Des affiches pour sensibiliser les usagers

En phase d’exploitation, la mobilisation de plusieurs acteurs est également nécessaire : les services techniques internes en charge de l’entretien et de l’exploitation des installations lorsque ces prestations sont assurées en régie, ou les services chargés du suivi des marchés correspondants lorsque ces prestations sont externalisées ; les fournisseurs d’énergie ; les entreprises de travaux, notamment bâtiment et génie climatique et électrique ; les fournisseurs de matériels liés aux installations thermiques et électriques, etc.

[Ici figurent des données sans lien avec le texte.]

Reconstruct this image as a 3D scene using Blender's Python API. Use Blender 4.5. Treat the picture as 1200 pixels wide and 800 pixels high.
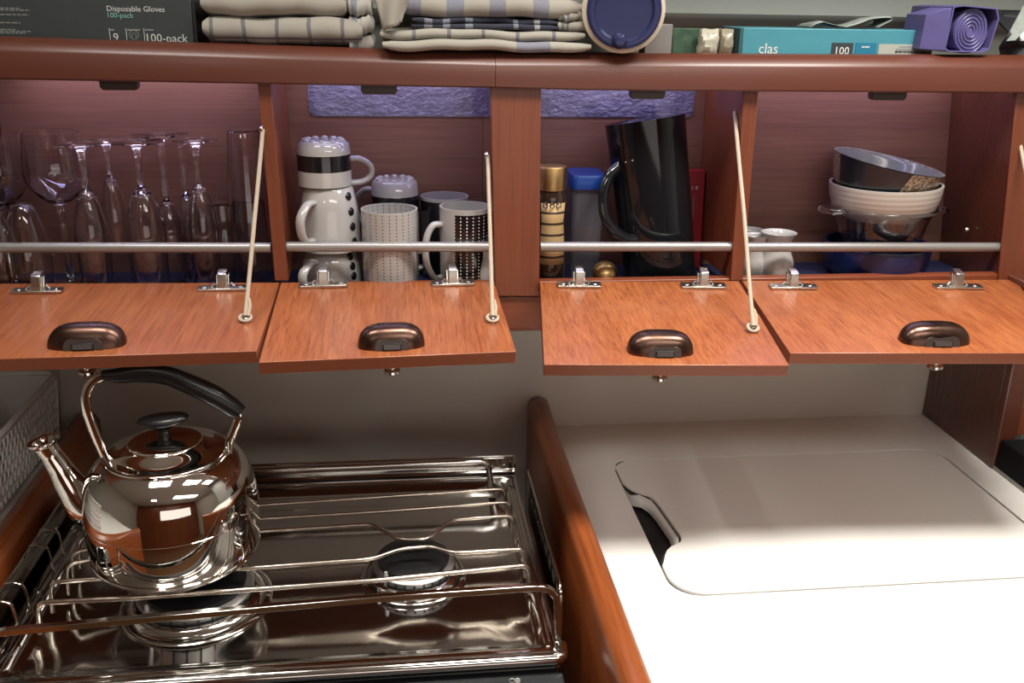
import bpy, bmesh, math, random
from mathutils import Vector, Matrix
random.seed(7)
PI = math.pi
for o in list(bpy.data.objects): bpy.data.objects.remove(o)
SC = bpy.context.scene
COL = SC.collection
# ------------------------------------------------------------------ camera
F = 1120.0; PITCH = 19.5; YAW = 7.0; ROLL = 1.0
CAM = Vector((0, -1.157, 1.505))
def cam_axes():
    p, y, r = map(math.radians, (PITCH, YAW, ROLL))
    f = Vector((math.sin(y)*math.cos(p), math.cos(y)*math.cos(p), -math.sin(p)))
    rt = Vector((math.cos(y), -math.sin(y), 0)); up = rt.cross(f)
    c, s = math.cos(r), math.sin(r)
    return c*rt + s*up, -s*rt + c*up, f
CR, CU, CF = cam_axes()
cd = bpy.data.cameras.new('camera'); cam = bpy.data.objects.new('camera', cd); COL.objects.link(cam)
cd.sensor_width = 36; cd.lens = F/1200*36; cd.clip_start = 0.02
M3 = Matrix((CR, CU, -CF)).transposed()
cam.matrix_world = Matrix.Translation(CAM) @ M3.to_4x4()
SC.camera = cam
# ------------------------------------------------------------------ world, lamps, exposure
w = bpy.data.worlds.new('world'); SC.world = w; w.use_nodes = True
w.node_tree.nodes['Background'].inputs[0].default_value = (0.8, 0.75, 0.7, 1)
w.node_tree.nodes['Background'].inputs[1].default_value = 0.05
SC.view_settings.view_transform = 'Standard'; SC.view_settings.look = 'None'
SC.view_settings.exposure = -0.12; SC.view_settings.gamma = 1.0
SC.view_settings.use_curve_mapping = False
def area(name, loc, rot, sx, sy, power, color, spread=180):
    l = bpy.data.lights.new(name, 'AREA'); l.shape = 'RECTANGLE'; l.size = sx; l.size_y = sy
    l.energy = power; l.color = color; l.spread = math.radians(spread)
    o = bpy.data.objects.new(name, l); COL.objects.link(o); o.location = loc; o.rotation_euler = rot
    return o
WARM = (1.0, 0.95, 0.88)
for X, pw in ((-0.36, 2.4), (0.16, 3.6), (0.66, 7.0)):
    area('galley_downlight', (X, -0.34, 1.965), (0, 0, 0), 0.30, 0.20, pw, WARM, 120)
area('cabin_lamp', (0.55, -1.30, 1.96), (0, 0, 0), 0.9, 0.25, 9.0, WARM)
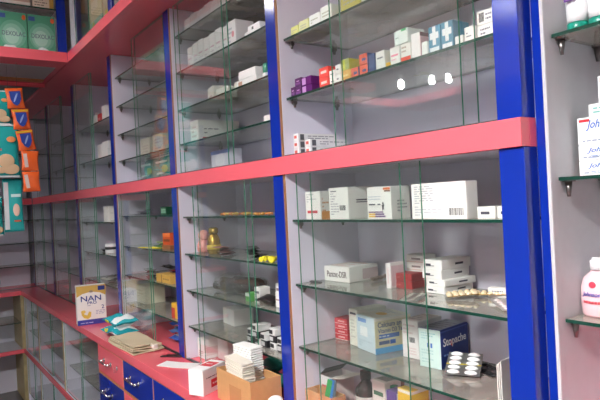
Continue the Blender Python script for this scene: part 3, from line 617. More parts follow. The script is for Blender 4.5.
sweets('wrapped_sweet', 'yellow wrapped sweet beside the blue post', 'sweet', (2.895, .045, z), [(226, 214, 50)], 3, .012, 'yellow sweets beside the blue post', (.07, .02), 21)
z = 1.1283
o = thing('plastic_pouch', 'clear shiny pouch of dark brown bottles behind the door glass', 'pouch', (2.560, .12, z))
for k in range(4): G().cyl((-.13+.01*k, -.03+.022*k, .022+.012*(k % 2)), (.13-.01*k, -.03+.022*k, .028+.012*(k % 2)), .016, n=16).out('bottle', mat((44, 34, 32), .12) if k % 2 == 0 else mat((84, 50, 42), .12), o)
g = G(); t = bmesh.new(); bmesh.ops.create_icosphere(t, subdivisions=4, radius=1)
for v in t.verts:
    a = math.sin(9*v.co.x+4*v.co.y)*.10+math.sin(17*v.co.z+11*v.co.x)*.06+math.sin(23*v.co.x-9*v.co.z)*.05
    v.co = Vector((v.co.x*.165*(1+a*.3), v.co.y*.066*(1+a), max(.001, .036+v.co.z*.034*(1+a))))
for f_ in t.faces: f_.smooth = True
g.add(t); g.out('film', glass((.92, .93, .90), (.5, .5, .46), .05, .08), o)
carton('medicine_carton', 'carton', 'tiny green and white carton next to the pouch of bottles', 2.748, .05, z, .028, .03, .028, (80, 170, 70), 0, [('b', 'F', 0, 1, .6, 1, (220, 230, 220))])
BW = 'small white cartons on the third shelf'
carton('medicine_carton', 'carton', 'lower white carton right of the tiny green one', 2.795, .06, z, .032, .04, .024, W_, 0, [('b', 'F', .1, .9, .2, .5, INK)], BW)
carton('medicine_carton', 'carton', 'upper white carton right of the tiny green one', 2.795, .06, z+.025, .032, .04, .024, W_, 0, [('b', 'F', .1, .9, .2, .5, (90, 90, 96))], BW)
carton('medicine_carton', 'carton', 'white carton behind the black pouch on the third shelf', 2.842, .12, z, .045, .05, .056, W_, 0, [('b', 'F', .1, .9, .6, .75, (150, 120, 116))], BW)
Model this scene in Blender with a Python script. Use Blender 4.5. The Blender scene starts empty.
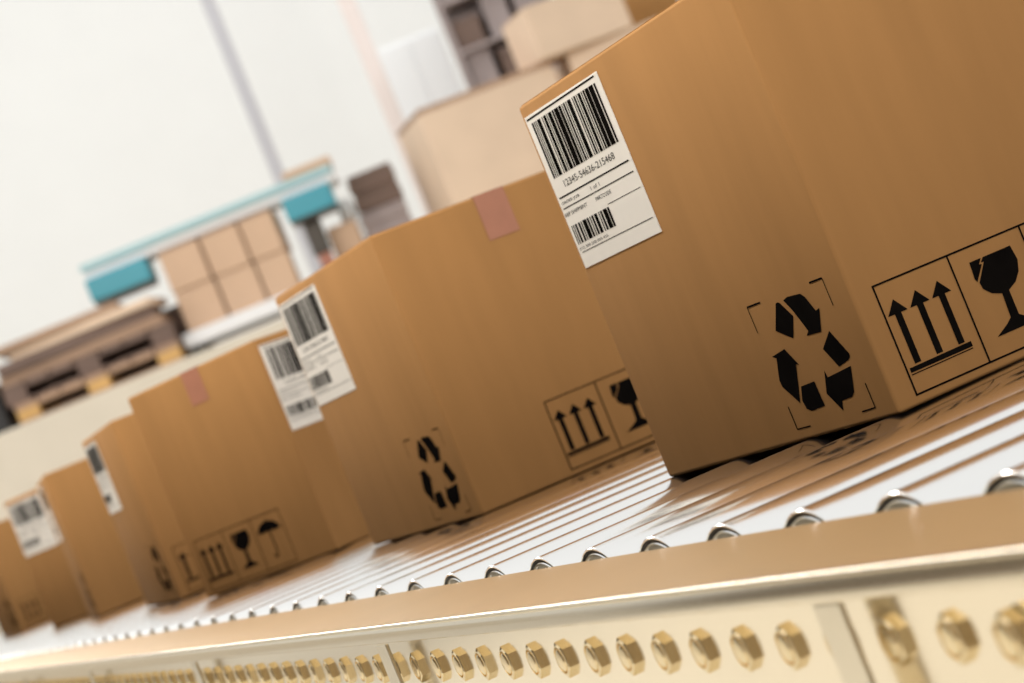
import bpy, bmesh, math, random
from mathutils import Vector, Matrix

random.seed(7)
U = 0.1                                   # modelling unit: one roller pitch = 10 cm
scene = bpy.context.scene
COL = scene.collection

# ------------------------------------------------------------------ materials
def mat(name, col, rough=.5, metal=0., var=.06, scale=60., bump=0., spec=.5, stretch=(1, 1, 1), coat=0., detail=4.):
    m = bpy.data.materials.new(name); m.use_nodes = True
    nt = m.node_tree; N = nt.nodes; L = nt.links
    b = N['Principled BSDF']
    b.inputs['Roughness'].default_value = rough
    b.inputs['Metallic'].default_value = metal
    b.inputs['Specular IOR Level'].default_value = spec
    b.inputs['Coat Weight'].default_value = coat
    tc = N.new('ShaderNodeTexCoord'); mp = N.new('ShaderNodeMapping')
    mp.inputs['Scale'].default_value = stretch
    nz = N.new('ShaderNodeTexNoise'); nz.inputs['Scale'].default_value = scale; nz.inputs['Detail'].default_value = detail
    L.new(tc.outputs['Object'], mp.inputs['Vector']); L.new(mp.outputs['Vector'], nz.inputs['Vector'])
    cr = N.new('ShaderNodeValToRGB')
    cr.color_ramp.elements[0].position = .3; cr.color_ramp.elements[1].position = .7
    cr.color_ramp.elements[0].color = tuple(max(0, c * (1 - var)) for c in col) + (1,)
    cr.color_ramp.elements[1].color = tuple(min(1, c * (1 + var)) for c in col) + (1,)
    L.new(nz.outputs['Fac'], cr.inputs['Fac']); L.new(cr.outputs['Color'], b.inputs['Base Color'])
    if bump:
        bp = N.new('ShaderNodeBump'); bp.inputs['Strength'].default_value = bump; bp.inputs['Distance'].default_value = .001
        L.new(nz.outputs['Fac'], bp.inputs['Height']); L.new(bp.outputs['Normal'], b.inputs['Normal'])
    return m

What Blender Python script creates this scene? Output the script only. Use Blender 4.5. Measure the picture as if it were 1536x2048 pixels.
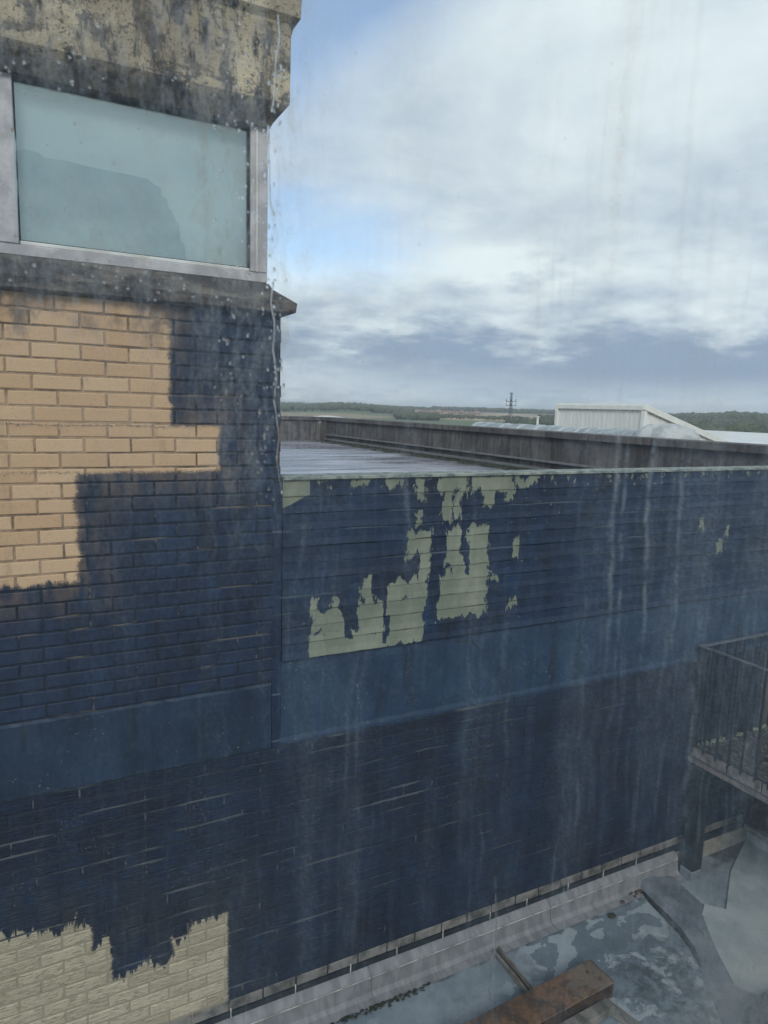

Une typologie d’acteurs à sensibiliser tout particulièrement, les utilisateurs, qu’il s’agisse de personnels sur leur lieu de travail ou d’habitants dans l’habitat social par exemple. « Des objectifs ambitieux peuvent avoir été définis, cela ne sert à rien si les usagers ne se prêtent pas au jeu ! », souligne Patrick Ourly. « Les consommations d’énergie d’origine comportementales sont en effet évaluées à 30 % », précise Jacques Tricot, directeur patrimoine et moyens de la ville de Niort, d’où l’intérêt de sensibiliser l’ensemble des usagers à l’utilisation des bâtiments performants, en prenant garde à ne pas tomber dans le discours moralisateur, mais à bien faire œuvre de pédagogie de façon ludique ». Sur ce point, le guide élaboré par le groupe de travail donne plusieurs pistes : fournir à l’ensemble des occupants un livret d’occupation sur le mode de fonctionnement du bâtiment ; envoyer un mail mensuel sur les bons gestes à réaliser dans le bâtiment ; mettre en place des affiches dans le bâtiment indiquant notamment les solutions techniques mises en place et leurs modes de fonctionnement, etc.

Les charges de fonctionnement réduites dans une logique de coût global

Dernier point, l’ensemble des intervenants se sont accordés sur le fait que la prise en compte des objectifs de développement durable implique une logique de coût global, afin d’anticiper les contraintes de fonctionnement, d’exploitation, de maintenance et de déconstruction le cas échéant. « Il est important de raisonner sur une échelle de temps technique et non plus politique », précise Jacques Tricot qui espère un changement de culture en profondeur. Le prix des produits intégrant la démarche environnementale peut s’avérer initialement plus élevé si l’on ne raisonne pas en coût global. « Les investissements sont souvent plus conséquents dans le cadre d’une approche durable, mais les charges de fonctionnement sont plus réduites notamment en matière de consommations énergétiques », conclut-il.